The key variables to update at each recalculation:
- Current portfolio value: Use actual figures, not projections from previous calculations. Market returns vary from the assumptions used in earlier models.
- Monthly contribution: Has income changed? Have expenses changed? Is the previously planned contribution still affordable and appropriate?
- Time horizon: Has your target retirement date or goal date changed? Earlier targets require higher contributions or lower return assumptions for the same outcome.
- Return assumption: If you've shifted from a 100% equity to a mixed allocation (adding bonds or property), update the blended return assumption accordingly.
The goal of recalculation isn't to respond to short-term market movements — it's to ensure the plan remains calibrated to your actual situation as life evolves. The portfolio should be adjusted rarely; the projection model should be reviewed regularly.

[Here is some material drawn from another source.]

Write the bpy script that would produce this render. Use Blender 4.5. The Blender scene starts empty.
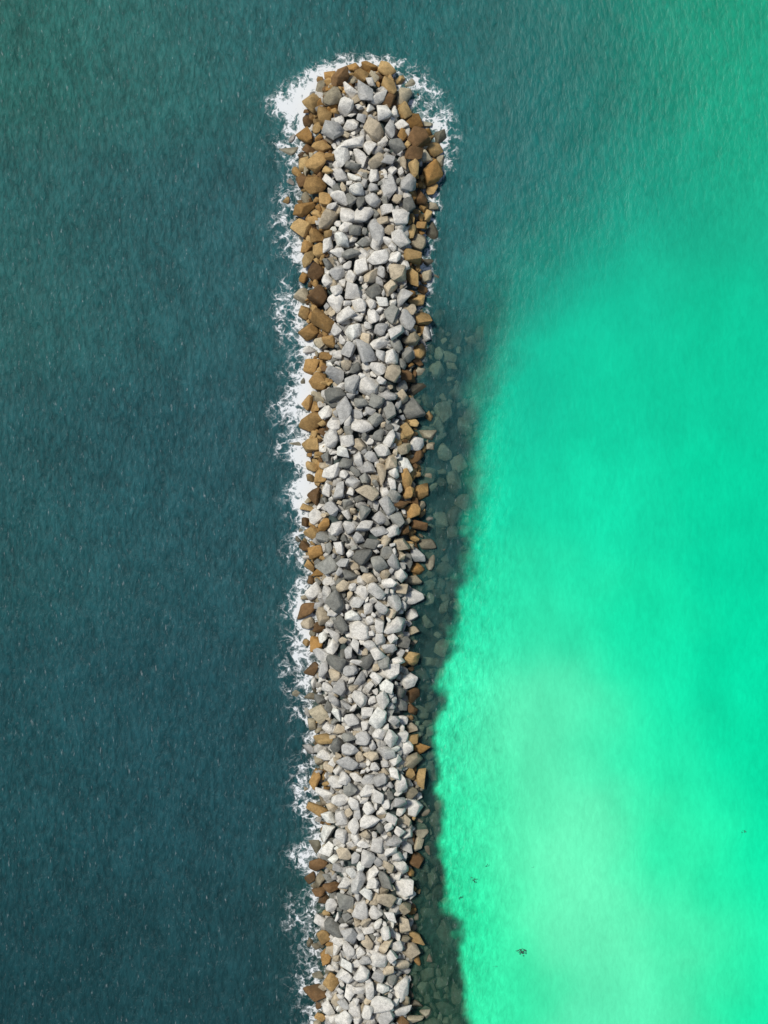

Investment calculators are tools for building conviction, not just computing numbers. When you run a scenario showing that €600/month invested for 25 years at 7% produces €486,000 — and then change the monthly amount to €400 and see the outcome drop to €324,000 — you understand viscerally what that €200/month difference costs you over time. That understanding, not the precise number, is what the calculator is for. Use it to make the stakes of your monthly investment decision concrete, and to build the commitment to a specific amount that you'll actually maintain through the market cycles that will inevitably occur over the next 25 years.
Frequently asked questions
What return should I use in an index fund calculator?
For a globally diversified equity ETF (MSCI World, FTSE All-World), 6–7% real (after inflation) is a reasonable base assumption for long-term planning. Run conservative (5%) and optimistic (9%) scenarios alongside the base to understand the range. Never use a single return assumption as if it's certain.
Does the calculator account for dividends?
Ensure any calculator you use applies total return, not price return only. Dividends account for approximately 1.5–2.5% of annual return for a global equity fund. An accumulating ETF reinvests dividends automatically. A distributing ETF pays them as cash — to model this correctly in a calculator, only include the price return and add dividends back in separately, or simply use an accumulating ETF and total return figures.
How accurate are long-term investment projections?
Over 1–5 years, investment projections are highly inaccurate because market returns are volatile in the short run. Over 20–30 years, projections based on historical average returns become increasingly reliable as short-term noise averages out. The accuracy improves with time horizon, not precision of the inputs — using 7% vs 7.2% makes no meaningful difference; using 7% vs 5% over 30 years makes a very large difference.
Should I use the same return assumption for bonds?
No. Global government bonds have historically returned 1–2% real annually, corporate bonds 2–3%. For a mixed portfolio (e.g. 80% equity / 20% bonds), blend the assumptions proportionally: (80% × 7%) + (20% × 2%) = 6% blended real return. The bond allocation reduces both expected return and expected volatility.